Work to complete:
Beginning with the first line of the data below, reproduce every line unchanged, ending with the line that holds "o = obj('tailpiece', V, F, tail_m, valve, 30);".

Provided material:
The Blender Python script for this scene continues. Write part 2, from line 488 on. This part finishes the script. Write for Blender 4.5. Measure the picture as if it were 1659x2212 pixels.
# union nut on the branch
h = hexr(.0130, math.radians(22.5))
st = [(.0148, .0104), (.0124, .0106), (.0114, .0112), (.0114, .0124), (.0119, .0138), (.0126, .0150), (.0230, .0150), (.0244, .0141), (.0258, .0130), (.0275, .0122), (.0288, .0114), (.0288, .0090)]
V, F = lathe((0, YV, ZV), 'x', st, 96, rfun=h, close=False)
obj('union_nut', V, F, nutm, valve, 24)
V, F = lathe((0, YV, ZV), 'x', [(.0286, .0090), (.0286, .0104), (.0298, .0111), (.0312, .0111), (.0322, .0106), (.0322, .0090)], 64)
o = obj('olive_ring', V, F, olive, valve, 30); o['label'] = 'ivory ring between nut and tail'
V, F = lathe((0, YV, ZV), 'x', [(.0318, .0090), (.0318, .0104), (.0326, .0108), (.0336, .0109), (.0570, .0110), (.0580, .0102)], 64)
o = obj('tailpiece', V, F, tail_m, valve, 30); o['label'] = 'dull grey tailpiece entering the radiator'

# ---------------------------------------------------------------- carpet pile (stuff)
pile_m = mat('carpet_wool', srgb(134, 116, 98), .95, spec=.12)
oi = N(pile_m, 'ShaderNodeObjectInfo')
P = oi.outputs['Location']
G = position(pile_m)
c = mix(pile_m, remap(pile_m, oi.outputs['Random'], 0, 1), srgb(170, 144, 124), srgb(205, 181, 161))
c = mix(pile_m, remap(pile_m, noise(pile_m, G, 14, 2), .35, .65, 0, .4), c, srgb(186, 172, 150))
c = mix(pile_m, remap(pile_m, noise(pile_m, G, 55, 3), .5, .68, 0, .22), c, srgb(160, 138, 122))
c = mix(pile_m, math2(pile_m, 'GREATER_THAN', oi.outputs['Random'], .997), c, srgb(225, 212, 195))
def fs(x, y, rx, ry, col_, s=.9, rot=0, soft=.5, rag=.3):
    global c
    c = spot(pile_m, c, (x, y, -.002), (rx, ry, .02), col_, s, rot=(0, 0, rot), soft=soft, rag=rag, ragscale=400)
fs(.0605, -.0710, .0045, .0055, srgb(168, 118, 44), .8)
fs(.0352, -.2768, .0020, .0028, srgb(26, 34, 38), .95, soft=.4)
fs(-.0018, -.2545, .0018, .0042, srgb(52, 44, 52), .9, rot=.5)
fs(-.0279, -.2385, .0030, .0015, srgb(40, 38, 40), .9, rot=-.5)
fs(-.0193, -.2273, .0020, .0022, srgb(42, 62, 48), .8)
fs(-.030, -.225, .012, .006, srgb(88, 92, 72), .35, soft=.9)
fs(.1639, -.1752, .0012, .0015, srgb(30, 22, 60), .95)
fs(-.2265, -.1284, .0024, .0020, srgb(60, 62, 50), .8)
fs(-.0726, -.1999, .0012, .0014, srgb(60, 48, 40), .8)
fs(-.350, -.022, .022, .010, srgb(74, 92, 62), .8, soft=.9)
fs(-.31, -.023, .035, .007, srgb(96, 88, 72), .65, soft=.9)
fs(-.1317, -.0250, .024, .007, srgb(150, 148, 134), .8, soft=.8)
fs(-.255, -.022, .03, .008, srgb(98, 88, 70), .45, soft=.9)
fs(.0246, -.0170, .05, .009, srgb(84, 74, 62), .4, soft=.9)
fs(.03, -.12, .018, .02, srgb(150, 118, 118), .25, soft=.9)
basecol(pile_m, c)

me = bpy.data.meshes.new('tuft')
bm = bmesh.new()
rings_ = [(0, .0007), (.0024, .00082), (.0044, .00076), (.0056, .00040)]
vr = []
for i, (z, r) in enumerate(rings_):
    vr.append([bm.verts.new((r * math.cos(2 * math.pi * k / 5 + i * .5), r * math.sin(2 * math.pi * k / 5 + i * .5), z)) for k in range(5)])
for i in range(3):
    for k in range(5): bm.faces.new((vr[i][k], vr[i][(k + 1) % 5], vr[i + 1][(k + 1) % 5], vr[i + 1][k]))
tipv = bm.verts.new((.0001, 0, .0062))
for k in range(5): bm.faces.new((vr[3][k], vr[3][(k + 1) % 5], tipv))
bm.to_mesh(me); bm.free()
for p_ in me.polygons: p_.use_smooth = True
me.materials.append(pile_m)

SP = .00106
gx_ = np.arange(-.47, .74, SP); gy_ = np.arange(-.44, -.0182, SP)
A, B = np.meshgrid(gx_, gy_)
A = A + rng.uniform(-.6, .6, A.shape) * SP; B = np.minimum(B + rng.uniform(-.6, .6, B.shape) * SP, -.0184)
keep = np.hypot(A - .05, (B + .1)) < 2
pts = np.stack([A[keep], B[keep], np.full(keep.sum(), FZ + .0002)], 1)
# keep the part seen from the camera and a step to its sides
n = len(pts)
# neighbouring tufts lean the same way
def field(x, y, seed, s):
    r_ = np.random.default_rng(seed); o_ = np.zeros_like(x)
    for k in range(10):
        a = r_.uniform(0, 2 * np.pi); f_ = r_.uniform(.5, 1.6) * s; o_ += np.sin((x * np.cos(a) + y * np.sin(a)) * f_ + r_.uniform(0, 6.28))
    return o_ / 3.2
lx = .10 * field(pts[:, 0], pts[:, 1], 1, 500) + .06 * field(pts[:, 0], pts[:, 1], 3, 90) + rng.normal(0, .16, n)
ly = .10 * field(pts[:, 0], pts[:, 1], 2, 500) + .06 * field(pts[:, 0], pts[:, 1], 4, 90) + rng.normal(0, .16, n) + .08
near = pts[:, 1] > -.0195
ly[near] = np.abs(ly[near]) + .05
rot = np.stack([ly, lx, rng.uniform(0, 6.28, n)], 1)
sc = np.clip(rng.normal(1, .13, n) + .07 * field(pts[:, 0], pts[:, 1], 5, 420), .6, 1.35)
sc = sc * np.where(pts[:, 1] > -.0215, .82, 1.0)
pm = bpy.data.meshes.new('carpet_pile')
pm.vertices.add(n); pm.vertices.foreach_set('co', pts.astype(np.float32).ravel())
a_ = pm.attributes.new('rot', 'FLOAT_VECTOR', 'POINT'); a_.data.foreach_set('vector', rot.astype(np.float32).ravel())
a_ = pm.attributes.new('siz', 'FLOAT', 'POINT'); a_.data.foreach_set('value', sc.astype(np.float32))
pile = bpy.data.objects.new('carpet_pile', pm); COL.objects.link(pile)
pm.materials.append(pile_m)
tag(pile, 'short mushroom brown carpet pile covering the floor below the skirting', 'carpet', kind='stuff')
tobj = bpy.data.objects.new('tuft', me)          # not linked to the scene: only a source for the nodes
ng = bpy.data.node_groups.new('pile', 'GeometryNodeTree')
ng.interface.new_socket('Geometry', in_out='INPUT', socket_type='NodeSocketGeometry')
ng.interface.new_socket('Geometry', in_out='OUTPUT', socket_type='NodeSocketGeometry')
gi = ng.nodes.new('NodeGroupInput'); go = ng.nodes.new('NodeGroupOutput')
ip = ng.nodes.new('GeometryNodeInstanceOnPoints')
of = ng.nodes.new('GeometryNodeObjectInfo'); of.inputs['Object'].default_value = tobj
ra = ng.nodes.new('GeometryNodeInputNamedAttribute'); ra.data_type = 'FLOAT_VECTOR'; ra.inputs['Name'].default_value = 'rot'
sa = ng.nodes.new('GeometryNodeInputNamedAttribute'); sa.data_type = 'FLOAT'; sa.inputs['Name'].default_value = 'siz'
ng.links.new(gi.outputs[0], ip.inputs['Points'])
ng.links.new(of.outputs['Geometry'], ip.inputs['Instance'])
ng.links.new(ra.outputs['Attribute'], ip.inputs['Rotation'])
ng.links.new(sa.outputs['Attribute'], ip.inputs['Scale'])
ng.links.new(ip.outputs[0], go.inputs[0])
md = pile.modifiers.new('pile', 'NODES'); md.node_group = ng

Answer to the exercise:
The Blender Python script for this scene continues. Write part 2, from line 488 on. This part finishes the script. Write for Blender 4.5. Measure the picture as if it were 1659x2212 pixels.
# union nut on the branch
h = hexr(.0130, math.radians(22.5))
st = [(.0148, .0104), (.0124, .0106), (.0114, .0112), (.0114, .0124), (.0119, .0138), (.0126, .0150), (.0230, .0150), (.0244, .0141), (.0258, .0130), (.0275, .0122), (.0288, .0114), (.0288, .0090)]
V, F = lathe((0, YV, ZV), 'x', st, 96, rfun=h, close=False)
obj('union_nut', V, F, nutm, valve, 24)
V, F = lathe((0, YV, ZV), 'x', [(.0286, .0090), (.0286, .0104), (.0298, .0111), (.0312, .0111), (.0322, .0106), (.0322, .0090)], 64)
o = obj('olive_ring', V, F, olive, valve, 30); o['label'] = 'ivory ring between nut and tail'
V, F = lathe((0, YV, ZV), 'x', [(.0318, .0090), (.0318, .0104), (.0326, .0108), (.0336, .0109), (.0570, .0110), (.0580, .0102)], 64)
o = obj('tailpiece', V, F, tail_m, valve, 30); o['label'] = 'dull grey tailpiece entering the radiator'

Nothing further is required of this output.